Borders in Perspective

Published: 14 July 2014
Author: Daniel Cetrà

Academics gathered in Edinburgh to discuss the concept of borders. Dani Cetra sums up the event. The full report of the event is available for download.

Dr Dennis Novy (University of Warwick and CEPR) - "Estimating Border Effects: The Impact of Geographic Aggregation"

  • Summary estimates in research and policy reports should be regarded with a large degree of caution. It is problematic to pluck border barrier estimates from the literature and apply them to individual scenarios such as a potentially independent Scotland.
  • Moreover, even if the point estimates are correct, the uncertainty surrounding them might be substantial. Prudent policy makers would be well advised to take the uncertainty into account and resist from making claims that ignore the uncertainty.

Professor Liam O’Dowd (Queen’s University of Belfast) – “Origins of the Irish Border”

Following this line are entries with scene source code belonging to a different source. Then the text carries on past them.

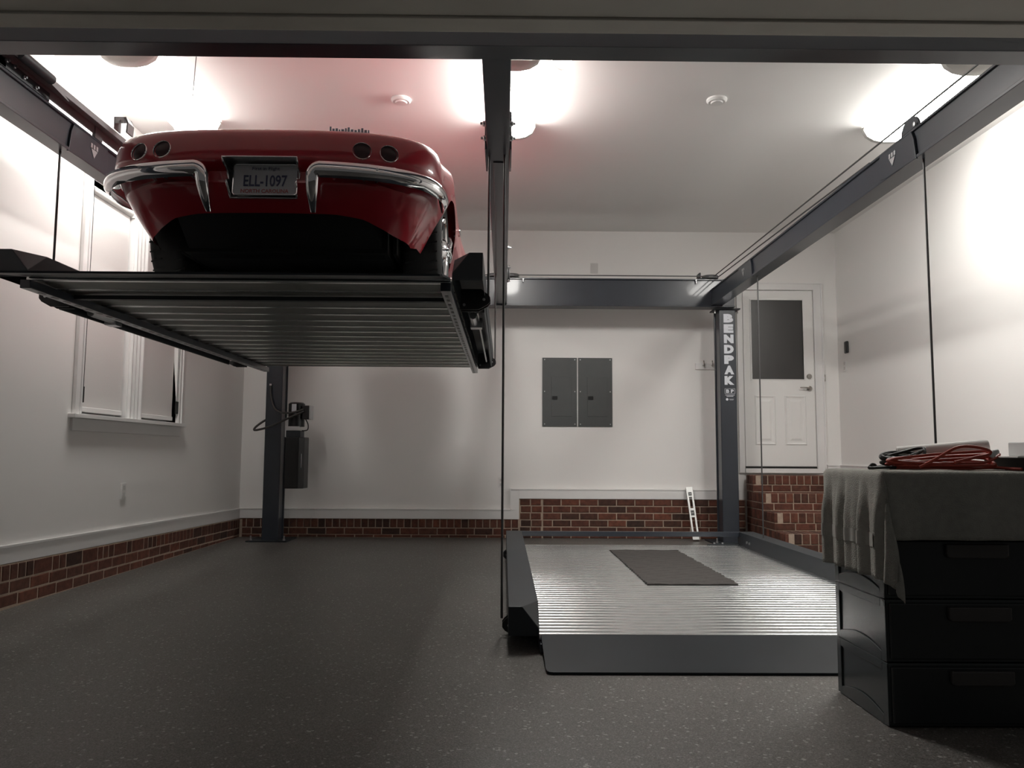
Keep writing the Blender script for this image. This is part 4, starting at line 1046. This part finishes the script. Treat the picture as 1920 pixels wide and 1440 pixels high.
for k_, lb in enumerate(('dark plastic storage drawer on the floor, lowest of the stack', 'dark plastic storage drawer, second from the floor', 'dark plastic storage drawer, third up, just below the towel edge',
                         'dark plastic storage drawer at the top of the stack, under the towel')):
    drawer_unit(k_, lb)
ZT = 4 * QH + .004
# towel draped over the stack
tw = MB(); HL, HF = .385, .245
TXN, TYN = 74, 58
CXc, CYc = QX0 - .008, QY0 - .022
A0, A1, B0, B1 = -HL, QX1 - CXc + .0, -HF, QY1 - CYc + .03
def drape(a, b_):
    fold = .011 * math.sin(b_ * 58 + .6) + .007 * math.sin(b_ * 97 + 2)
    foldf = .006 * math.sin(a * 21 + 1) + .004 * math.sin(a * 47)
    top = ZT + .007 + .0015 * math.sin(a * 31) * math.sin(b_ * 27)
    rad = .014
    if a >= 0 and b_ >= 0: return (CXc + a, CYc + b_, top)
    if a < 0 and b_ >= 0:
        d_ = -a; k_ = smoothstep(.0, .2, d_)
        out = rad * math.sin(min(d_ / rad, PI / 2)); dz = rad * (1 - math.cos(min(d_ / rad, PI / 2))) + max(0, d_ - rad * PI / 2)
        return (CXc - out - k_ * (fold + .012), CYc + b_, top - dz)
    if b_ < 0 and a >= 0:
        d_ = -b_; k_ = smoothstep(.0, .2, d_)
        out = rad * math.sin(min(d_ / rad, PI / 2)); dz = rad * (1 - math.cos(min(d_ / rad, PI / 2))) + max(0, d_ - rad * PI / 2)
        return (CXc + a, CYc - out - k_ * (foldf + .012), top - dz)
    rr = math.hypot(a, b_); ph = math.atan2(-b_, -a)        # 0 = left hang, pi/2 = front hang
    k_ = smoothstep(0, .2, rr); dz = max(0, rr - .008)
    # the corner gathers into a cone with one deep fold
    bl_ = ph / (PI / 2)
    wv = math.sin(bl_ * PI); w2 = math.sin(bl_ * 2 * PI)
    sp = min(rr, .30)
    lx = -(rad + .012 * k_ + fold * k_ * (1 - bl_)) * (1 - bl_) - wv * sp * .10 + w2 * sp * .05
    ly = -(rad + .012 * k_ + foldf * k_ * bl_) * bl_ - wv * sp * .14 - w2 * sp * .10
    return (CXc + lx + bl_ * .34 * rr * wv, CYc + ly, top - dz)
G = [[drape(A0 + (A1 - A0) * i / TXN, B0 + (B1 - B0) * j / TYN) for j in range(TYN + 1)] for i in range(TXN + 1)]
# ripple the hem
tw.grid(G)
towel = tw.build('towel', 'towel_cloth', smooth=80, origin=((QX0 + QX1) / 2, (QY0 + QY1) / 2, ZT))
tag(towel, 'grey-green bath towel draped over the drawer stack', 'towel')
sm = towel.modifiers.new('solid', 'SOLIDIFY'); sm.thickness = .005; sm.offset = 1
# woven border band across the left hang
bnd = MB(); Gb = []
for a in (-.275, -.262, -.25, -.238, -.226):
    Gb.append([tuple(Vector(drape(a, B0 * .0 + .004 + (B1 - .004) * j / 50)) + Vector((-.0072, 0, 0))) for j in range(51)])
bnd.grid(Gb); bo = bnd.build('woven_band', 'towel_band', towel, smooth=80)
# cords
def cord_loops(name, label, c0, rx, ry, n, seed, m, rr, zb, lift, ang, extra=None):
    rnd = random.Random(seed); pts = []
    for i in range(n * 10):
        a_ = 2 * PI * i / 10; lp = i // 10
        ex = rx * (1 + .10 * math.sin(lp * 2.3 + a_)) ; ey = ry * (1 + .25 * math.sin(lp * 1.7)); tw_ = ang + .08 * math.sin(lp * 3.1)
        x = ex * math.cos(a_); y = ey * math.sin(a_) * (1 + .3 * math.cos(a_)) + rnd.uniform(-.006, .006)
        z = zb + rr + lp * lift * (0.35 + .65 * (0.5 + .5 * math.cos(a_ * 1.0 + lp))) + rnd.uniform(0, .004)
        pts.append((c0[0] + x * math.cos(tw_) - y * math.sin(tw_), c0[1] + x * math.sin(tw_) + y * math.cos(tw_), z))
    if extra: pts += extra
    m_ = MB(); m_.tube(catmull(pts, 5), rr, 7)
    t = thing(name, (c0[0], c0[1], zb), label, 'cord'); m_.build('cord', m, t, smooth=60)
    return t
TT = ZT + .0135
rc_ = cord_loops('extension_cord', 'coiled orange-red extension cord lying on the towel', (1.70, 3.06), .195, .055, 8, 5, 'cord_red', .0055, TT, .0088, -.05,
                 [(1.86, 3.02, TT + .02), (1.90, 2.98, TT + .008), (1.925, 2.93, TT + .006)])
MB().tube([(1.85, 2.99, TT + .05), (1.862, 2.99, TT + .068), (1.876, 2.99, TT + .072)], [.008, .012, .009], 8).build('plug', 'carton_grey', rc_, smooth=50)
MB().tube(catmull([(1.58, 3.0, TT + .010), (1.64, 2.985, TT + .045), (1.71, 2.98, TT + .084), (1.77, 2.985, TT + .09), (1.835, 2.99, TT + .078), (1.845, 2.99, TT + .062), (1.79, 2.985, TT + .05), (1.70, 2.975, TT + .03)], 6), .0058, 7).build('top_loop', 'cord_red', rc_, smooth=60)
cord_loops('black_cord', 'black cable coil lying behind the orange cord', (1.60, 3.17), .085, .04, 7, 9, 'cord_black', .006, TT, .0125, .1,
           [(1.53, 3.10, TT + .012), (1.46, 3.06, TT + .012), (1.425, 3.05, TT + .006), (1.412, 3.045, TT + .012), (1.425, 3.05, TT + .02), (1.44, 3.06, TT + .012), (1.40, 3.03, TT + .006), (1.47, 3.05, TT + .008), (1.52, 3.06, TT + .008)])
# paper roll
rl = thing('paper_roll', (1.72, 3.24, TT), 'white paper roll lying behind the cords on the towel', 'paper roll')
a_ = Vector((1.945, 3.16, TT + .089)); b_ = Vector((1.63, 3.27, TT + .058)); dv = (b_ - a_)
MB().lathe([(.027, 0), (.031, .001), (.033, .02), (.033, dv.length), (.027, dv.length), (.027, .0)], a_, dv, 28).build('sheet', 'paper_white', rl, smooth=40)
MB().lathe([(.027, .004), (.018, .006), (0, .006)], a_, dv, 20).build('end_plug', 'paper_white', rl, smooth=40)
# box with papers at the right
bx = thing('open_carton', (2.06, 3.0, TT), 'dark low carton with a white lid at the right end of the towel', 'carton')
MB().box(1.985, 2.16, 2.90, 3.26, TT, TT + .048).build('tray', 'dark_carton', bx, bevel=.002)
MB().box(1.895, 2.16, 2.905, 3.26, TT + .048, TT + .054).build('lid', 'paper_white', bx, bevel=.001)
bx = thing('small_box', (2.05, 3.04, TT + .0545), 'small pale grey box standing on the carton lid', 'box')
MB().box(1.985, 2.13, 2.98, 3.10, TT + .0545, TT + .108).build('carton', 'carton_grey', bx, bevel=.004)
MB().box(2.0, 2.13, 2.9785, 2.98, TT + .098, TT + .100).build('seam', 'dark_carton', bx)
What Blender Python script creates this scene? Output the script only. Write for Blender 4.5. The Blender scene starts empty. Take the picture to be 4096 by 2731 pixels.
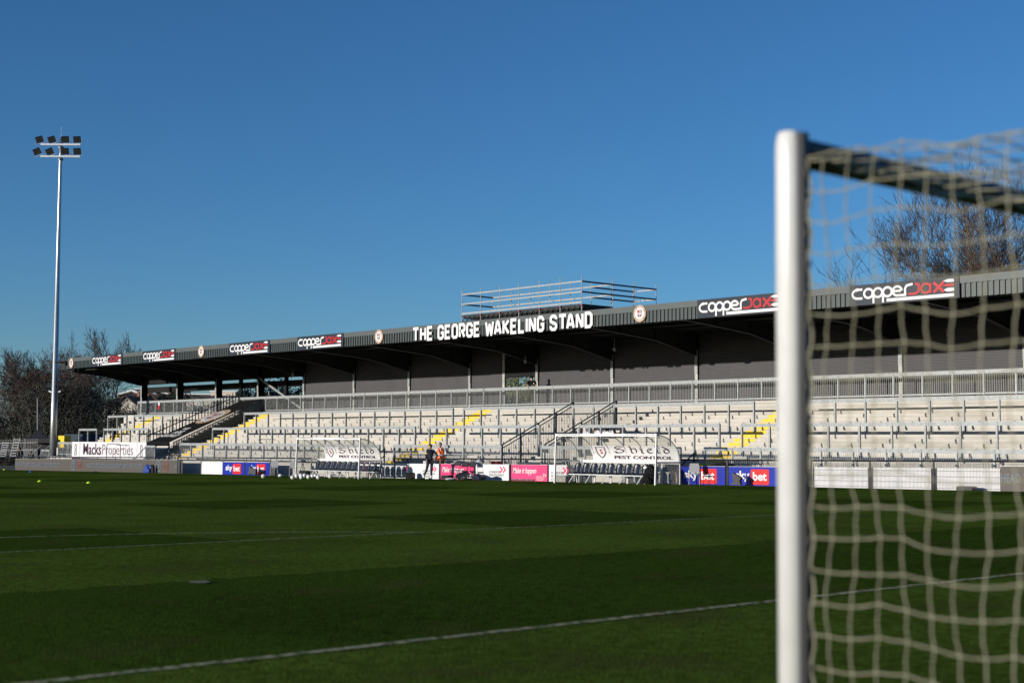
import bpy, math, random
from mathutils import Vector, Matrix
random.seed(7)
R = math.radians
sc = bpy.context.scene
COL = sc.collection

# ------------------------------------------------------------------ camera
# world axes: X runs across the pitch towards the stand, Y runs along the stand, Z up (metres)
CAMM = ((0.7494154, -0.0529521, 0.6599792), (-0.6620578, -0.0486693, 0.7478708), (0.0074806, 0.9974103, 0.0715308))
F = 5770.076
EYE = 1.361
cam = bpy.data.cameras.new('camera')
camo = bpy.data.objects.new('camera', cam)
COL.objects.link(camo)
_m = Matrix([[CAMM[i][0], CAMM[i][1], -CAMM[i][2]] for i in range(3)])
camo.matrix_world = Matrix.Translation((0, 0, EYE)) @ _m.to_quaternion().to_matrix().to_4x4()
cam.lens = F / 4096 * 36
cam.sensor_width = 36
cam.clip_start = .1
cam.clip_end = 6000
cam.dof.use_dof = True
cam.dof.focus_distance = 75
cam.dof.aperture_fstop = 1.9
sc.camera = camo

# ------------------------------------------------------------------ sky, sun, exposure
SUN_EL, SUN_AZ = 7.3, 172.0          # azimuth counted from +X towards +Y
w = bpy.data.worlds.new('World')
sc.world = w
w.use_nodes = True
nt = w.node_tree
bg = nt.nodes['Background']
sky = nt.nodes.new('ShaderNodeTexSky')
sky.sky_type = 'NISHITA'
sky.sun_disc = False
sky.sun_elevation = R(SUN_EL)
sky.sun_rotation = R(90 - SUN_AZ)
sky.air_density = 0.78
sky.dust_density = 0.3
sky.ozone_density = 4.1
hs = nt.nodes.new('ShaderNodeHueSaturation')
hs.inputs['Saturation'].default_value = 1.05
nt.links.new(sky.outputs[0], hs.inputs['Color'])
nt.links.new(hs.outputs[0], bg.inputs[0])
bg.inputs[1].default_value = 0.138
sun = bpy.data.lights.new('sun', 'SUN')
suno = bpy.data.objects.new('sun', sun)
COL.objects.link(suno)
sun.energy = 5.0
sun.angle = R(.5)
sun.color = (1, .93, .83)
sd = Vector((math.cos(R(SUN_EL)) * math.cos(R(SUN_AZ)), math.cos(R(SUN_EL)) * math.sin(R(SUN_AZ)), math.sin(R(SUN_EL))))
suno.rotation_euler = sd.to_track_quat('Z', 'Y').to_euler()
sc.view_settings.view_transform = 'Standard'
sc.view_settings.look = 'None'
sc.view_settings.exposure = 0
sc.view_settings.gamma = 1
sc.cycles.max_bounces = 6
sc.cycles.transparent_max_bounces = 16

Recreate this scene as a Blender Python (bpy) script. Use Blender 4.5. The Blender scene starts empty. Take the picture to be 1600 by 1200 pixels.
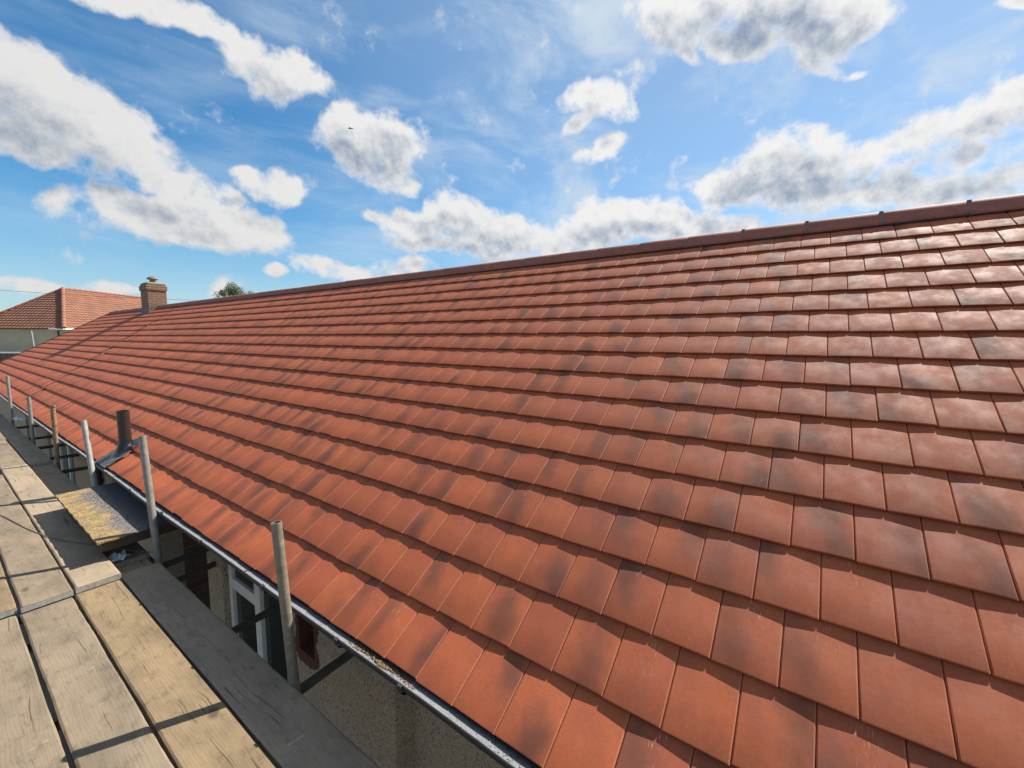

  • It may be that the referendum result will be much less important than ‘behind the scenes’ political and economic manipulations in determining what an independent or devolved Scotland might mean in practice.
  • The historical Irish case demonstrates that even where a new border had to be drawn Ireland remained firmly integrated in the economy of the UK and into its sphere of influence for at least 50 years after Partition.

Dr Cathal McCall (Queen’s University of Belfast) – “Borders: The Contemporary Irish Experience”

  • A ‘yes’ vote in the 2014 Scottish Independence Referendum would result in the arrival of a new state actor that potentially complicates British-Irish  Intergovernmental Conference (BIIC). However, for legal and political reasons, it is unlikely that an ‘Independent Scotland’ would become involved.
  • The Interreg IVA (2007-13) programme introduced Scotland to the cross-border equation with this Ireland/Northern Ireland/Scotland programme worth €256m. However, projects with Scottish involvement claimed only €30m in the first 2 years of operation which is perhaps indicative of a lack of familiarity with cross-border cooperation in Scotland.

Professor Keith Shaw (University of Northumbria) – “The Impact of the Border in the Event of an Independent or more Devolved Scotland”

  • A 2013 report entitled “Borderlands: Can the North East and Cumbria benefit from greater Scottish autonomy” captured the anxiety of politicians and the business community in relation to the economic implications of a resurgent Scotland.
  • It also captured a strong element of Hope that Scotland’s ‘next door neighbours’, ‘close cousins’ or ‘friends in the north’ could benefit from a more powerful Scotland.
  • The areas share a number of common economic and social challenges and (also possess a number of assets) that would benefit from common-sense collaboration in areas such as transport infrastructure, tourism, connectivity, forestry, food and drink, business development and skills.

Professor Jouni Häkli (University of Tampere, Finland) – “Nordic Experiences of Living with State Boundaries”

  • Since the 1950s there have been numerous initiatives and projects of cross-border cooperation (CBC) between Nordic countries at local, regional, and transnational levels. The main goal has been to alleviate border effects by overcoming the function of borders as barriers.
  • The Nordic CBC has been able to create a very lively and multi-scalar field of political, administrative, economic, and cultural interaction across national borders, seeking to preserve and develop a common space of living.

Dr Claire Colomb (University College London) - “A European perspective on cross-border cooperation: lessons & challenges from EU-funded territorial cooperation programmes”

  • Scottish and Northern English actors can already use the opportunities for cooperation within existing EU-funded European territorial cooperation programmes in partnership with other European actors.
  • If Scotland becomes independent, a new cross-border cooperation area would have to be created as part of the INTERREG A programme, just like in every single border area within the EU. In addition, new instruments such as European Groupings of Territorial Cooperation (EGTC) should facilitate the development of stable, institutionalized forms of trans-boundary cooperation.
  • If Scotland remains part of the UK, the need for cross-border cooperation remains. There is a pressing need for a strategic reflection on the key issues around which Scottish and Northern English local authorities and regional actors would need to cooperate more.